-- REQUIREMENT --
Reproduce all entries precisely, down to the last character.

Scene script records

>>>>>

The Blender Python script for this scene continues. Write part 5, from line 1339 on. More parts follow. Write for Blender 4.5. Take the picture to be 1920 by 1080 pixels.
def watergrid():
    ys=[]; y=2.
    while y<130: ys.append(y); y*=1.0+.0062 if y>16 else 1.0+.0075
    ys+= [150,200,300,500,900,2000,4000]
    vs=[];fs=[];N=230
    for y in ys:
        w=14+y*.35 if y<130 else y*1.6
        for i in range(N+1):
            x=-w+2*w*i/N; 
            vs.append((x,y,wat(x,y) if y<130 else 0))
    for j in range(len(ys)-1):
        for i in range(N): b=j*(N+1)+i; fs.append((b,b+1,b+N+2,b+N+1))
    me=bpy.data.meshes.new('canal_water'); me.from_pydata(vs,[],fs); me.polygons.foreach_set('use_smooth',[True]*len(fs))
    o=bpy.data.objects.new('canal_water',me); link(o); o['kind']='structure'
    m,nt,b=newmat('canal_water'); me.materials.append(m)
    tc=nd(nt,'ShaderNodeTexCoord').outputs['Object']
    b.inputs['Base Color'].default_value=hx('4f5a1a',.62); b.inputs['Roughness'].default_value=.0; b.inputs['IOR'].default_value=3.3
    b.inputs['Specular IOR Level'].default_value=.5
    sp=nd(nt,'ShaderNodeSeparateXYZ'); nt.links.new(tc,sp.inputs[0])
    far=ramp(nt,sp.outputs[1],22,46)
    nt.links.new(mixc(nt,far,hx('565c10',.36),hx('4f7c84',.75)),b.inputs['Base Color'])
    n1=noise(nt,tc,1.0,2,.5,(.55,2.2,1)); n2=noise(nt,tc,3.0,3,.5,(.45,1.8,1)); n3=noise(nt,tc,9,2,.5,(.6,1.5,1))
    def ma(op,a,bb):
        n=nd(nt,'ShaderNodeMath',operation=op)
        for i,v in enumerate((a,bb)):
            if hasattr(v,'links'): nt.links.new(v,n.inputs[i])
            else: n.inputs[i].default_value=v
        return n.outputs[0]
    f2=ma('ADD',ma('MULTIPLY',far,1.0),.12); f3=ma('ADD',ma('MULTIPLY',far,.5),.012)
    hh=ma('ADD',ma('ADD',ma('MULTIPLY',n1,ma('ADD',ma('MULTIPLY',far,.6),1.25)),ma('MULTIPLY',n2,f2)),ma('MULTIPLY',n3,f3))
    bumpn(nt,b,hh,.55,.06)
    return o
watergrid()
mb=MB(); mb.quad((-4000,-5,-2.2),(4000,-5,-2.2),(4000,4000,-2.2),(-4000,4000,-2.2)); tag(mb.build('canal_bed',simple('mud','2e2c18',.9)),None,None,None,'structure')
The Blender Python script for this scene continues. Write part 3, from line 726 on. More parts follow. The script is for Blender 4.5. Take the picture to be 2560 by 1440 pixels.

<<<<<

-- WORKED SOLUTION --
The Blender Python script for this scene continues. Write part 5, from line 1339 on. More parts follow. Write for Blender 4.5. Take the picture to be 1920 by 1080 pixels.
def watergrid():
    ys=[]; y=2.
    while y<130: ys.append(y); y*=1.0+.0062 if y>16 else 1.0+.0075
    ys+= [150,200,300,500,900,2000,4000]
    vs=[];fs=[];N=230
    for y in ys:
        w=14+y*.35 if y<130 else y*1.6
        for i in range(N+1):
            x=-w+2*w*i/N; 
            vs.append((x,y,wat(x,y) if y<130 else 0))
    for j in range(len(ys)-1):
        for i in range(N): b=j*(N+1)+i; fs.append((b,b+1,b+N+2,b+N+1))
    me=bpy.data.meshes.new('canal_water'); me.from_pydata(vs,[],fs); me.polygons.foreach_set('use_smooth',[True]*len(fs))
    o=bpy.data.objects.new('canal_water',me); link(o); o['kind']='structure'
    m,nt,b=newmat('canal_water'); me.materials.append(m)
    tc=nd(nt,'ShaderNodeTexCoord').outputs['Object']
    b.inputs['Base Color'].default_value=hx('4f5a1a',.62); b.inputs['Roughness'].default_value=.0; b.inputs['IOR'].default_value=3.3
    b.inputs['Specular IOR Level'].default_value=.5
    sp=nd(nt,'ShaderNodeSeparateXYZ'); nt.links.new(tc,sp.inputs[0])
    far=ramp(nt,sp.outputs[1],22,46)
    nt.links.new(mixc(nt,far,hx('565c10',.36),hx('4f7c84',.75)),b.inputs['Base Color'])
    n1=noise(nt,tc,1.0,2,.5,(.55,2.2,1)); n2=noise(nt,tc,3.0,3,.5,(.45,1.8,1)); n3=noise(nt,tc,9,2,.5,(.6,1.5,1))
    def ma(op,a,bb):
        n=nd(nt,'ShaderNodeMath',operation=op)
        for i,v in enumerate((a,bb)):
            if hasattr(v,'links'): nt.links.new(v,n.inputs[i])
            else: n.inputs[i].default_value=v
        return n.outputs[0]
    f2=ma('ADD',ma('MULTIPLY',far,1.0),.12); f3=ma('ADD',ma('MULTIPLY',far,.5),.012)
    hh=ma('ADD',ma('ADD',ma('MULTIPLY',n1,ma('ADD',ma('MULTIPLY',far,.6),1.25)),ma('MULTIPLY',n2,f2)),ma('MULTIPLY',n3,f3))
    bumpn(nt,b,hh,.55,.06)
    return o
watergrid()
mb=MB(); mb.quad((-4000,-5,-2.2),(4000,-5,-2.2),(4000,4000,-2.2),(-4000,4000,-2.2)); tag(mb.build('canal_bed',simple('mud','2e2c18',.9)),None,None,None,'structure')
The Blender Python script for this scene continues. Write part 3, from line 726 on. More parts follow. The script is for Blender 4.5. Take the picture to be 2560 by 1440 pixels.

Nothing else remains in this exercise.